Reference Request: Full mathematical treatment of Schrödinger evolution of hydrogen atom

Though I have not found a full reference and am still looking for one, I would like to post a partial answer to the above question:

1. The answer is a clear no. The counterexample is given in Sec. 18.3 in Hall, B. C., "Quantum Theory for Mathematicians", Vol. 267 (Springer, 2013). Basically, first observe that the $\Psi_{n l m}$ all have negative energy. Thus, any function in $L^2(\mathbb{R}^3,\mathbb{C})$ that can be expanded as a series in terms of those functions must have negative energy too. Then consider, for instance, the function $$x \mapsto \exp{\left( - \frac{(x-x_0)^2}{2} + i k \cdot x \right) }$$ with $x_0, k \in \mathbb{R}^3$. It is in $L^2(\mathbb{R}^3,\mathbb{C})$ and even in $\mathcal{S}(\mathbb{R}^3,\mathbb{C})$. Roughly speaking, this represents a wave function centered at $x_0$ traveling in the direction of $k$ at time $0$, and the magnitude of $k$ is proportional to the respective (relative) velocity. Thus, if we choose $|k|$ large enough, we can make the respective expectation value of the energy positive. Thus the function cannot be written in the above manner. Again roughly speaking, the wave function will have non-zero positive energy parts and those will scatter. As Hall writes, the $\Psi_{n l m}$ only span (in the series sense) the negative energy subspace of $L^2(\mathbb{R}^3,\mathbb{C})$. That subspace is closed by definition, and thus a Hilbert space in its own right.

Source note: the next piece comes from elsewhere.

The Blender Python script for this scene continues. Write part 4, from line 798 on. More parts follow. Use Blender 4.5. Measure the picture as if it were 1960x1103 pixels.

2. Since the lack of square-integrability is actually due to the radial part only, we can still use the basis of spherical harmonics for the angular part. In Takhtajan's book mentioned above, the positive energy "eigenfunctions" of the radial part (up to a constant factor) are $f_{k l} (r) /r$ with energy $E(k) = \hbar^2 k^2/2 m$ and $k>0$. (The latter $m$ denotes the mass here, not the quantum number $m$; blame theoretical physicists for bad notation, not me.) The $f_{k l} (r)$ are not square integrable over $(0,\infty)$ with respect to $r^2 dr$. Asymptotically, their behavior is sinusoidal. Assuming the Gelfand triple above, and since generalized eigenfunctions should be viewed as (tempered) distributions, we $^*$should$^*$ (i.e. do not ask me for a proof) then have that any wave function $\Psi$ in the positive energy subspace of $L^2(\mathbb{R}^3,\mathbb{C})$ can be written as $$\Psi (r, \theta, \phi) = \sum_{l,m}\left( \int_{0}^\infty \operatorname{d}\negthinspace {k} \, \frac{f_{k,l}(r)}{r} \, \Phi_l(k) \right) Y_l^m(\theta, \phi) \, ,$$ where $\Phi_l \in \mathcal{S}(\mathbb{R}^3,\mathbb{C})$ for all $l$. The time evolution of $\Phi$ $^*$should$^*$ then be given by $$\Psi (t, r, \theta, \phi) = \sum_{l,m}\left( \int_{0}^\infty \operatorname{d}\negthinspace {k} \, \frac{f_{k,l}(r)}{r} \, \Phi_l(k) \, e^{- \mathfrak{i} E(k) t / \hbar}\right) Y_l^m(\theta, \phi) \, .$$ The dependence of $\Phi$ on $l$ $^*$should$^*$ come from there being an inverse relationship between any purely radial function $\tilde \Psi \in L^2(\mathbb{R}^3,\mathbb{C})$ and $\tilde{\Phi}_l \in \mathcal{S}(\mathbb{R}^3,\mathbb{C})$ whenever $$\tilde \Psi (r) = \int_{0}^\infty \operatorname{d}\negthinspace {k} \, \frac{f_{k,l}(r)}{r} \, \tilde{\Phi}_l(k) \, .$$ That is, $\tilde{\Phi}$ should depend on $l$ because $f$ does (and so should a more general $\Phi$ above).